Thursday, April 19, 2007

Episcopal Café opens today -- on the Web

Everyone and their sister is announcing it, but it's one of those gotta-know-about-it things, so I am happy to join the crowds to let you know that the Episcopal Café is up and running. It replaces Jim Naughton's "Daily Episcopalian" blog (Jim is Canon for Communications in the Episcopal Diocese of Washington, D.C.) and offers expanded resources.

Says the site:

Welcome to the Episcopal Café, a ministry of the Diocese of Washington in partnership with The Episcopal Church in the Visual Arts.

The Café is a collaborative effort by more than two dozen
writers and editors, and an ever-growing list of visual artists. Together, we aspire to create a visually appealing, intellectually stimulating, spiritually enriching and at least occasionally amusing site where Episcopalians and those interested in our church can read, watch, listen and reflect upon contemporary life in a context informed by faith and animated by the spirit of charity.

Our aim is frankly, but we hope gently, evangelical. To the extent that we can speak intelligently, passionately, persuasively and truthfully—and to the degree that we manifest wisdom, humility and genuine concern for those we disagree with—we will succeed in drawing Episcopalians more deeply into their faith, and in persuading those without a spiritual home to
explore our Church.

Read more here.

Note: If the Café is "at least occasionally amusing," this means you all still need to go visit MadPriest, where "amusing" is not an occasional thing, and "uproarious" is more like it. OCICBW (of course, I could be wrong...), but I don't think so.

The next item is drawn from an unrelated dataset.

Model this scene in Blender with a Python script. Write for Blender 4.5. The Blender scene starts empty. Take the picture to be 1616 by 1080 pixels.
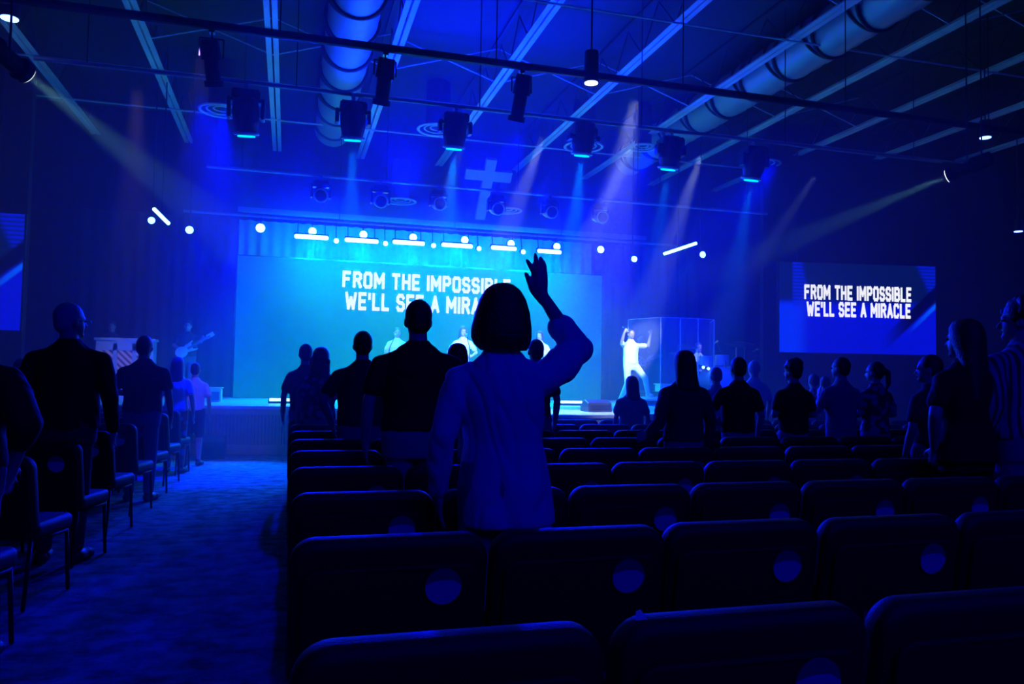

And you want to stay in touch with the Episcopal Church outside the U.S., as in Our Fabulous Missionaries, like Padre Mickey and the Lovely Mona and their Panamanian companions.

I am changing the blogroll to the right to reflect the change from "Daily Episcopalian" to "Episcopal Café." The Café looks like a fine resource, with a good group of contributors, including Richard Helmer and Deirdre Good, whom I have quoted here, and many others.

I am hoping there will be ecumenical perspectives, sensitivities, and visions there. I will muse --or rant-- in a separate and later post about Episcopal narrow-mindedness in this area. Not that other communions are much better, but one expects more of a church that is both Catholic (catholic) and Reformed (reformed). (Note: we have a perfectly fine ecumenical officer nationally, so I'm not talking about him, but about general attitudes and knowledge among church members, including various leaders at local and other levels; but let me not get started here.)

I also wonder, because the Episcopal blog scene is so active and influential, whether those who are NOT involved in it will become somehow marginalized from public conversation. As someone who lives on bridges and builds bridges, I will continue to reflect on this -- and to keep it in mind. (Yes, I feel an essay coming on about this very topic, but not quite yet. I'm going to keep observing and let it cook.)

1 comment:

Deirdre said...

You are quite right to point this out. One remedy is for me or anyone else to invite guest bloggers to comment on a topic particularly when they are better informed than I. (This could happen often :) I'll look for other suggestions.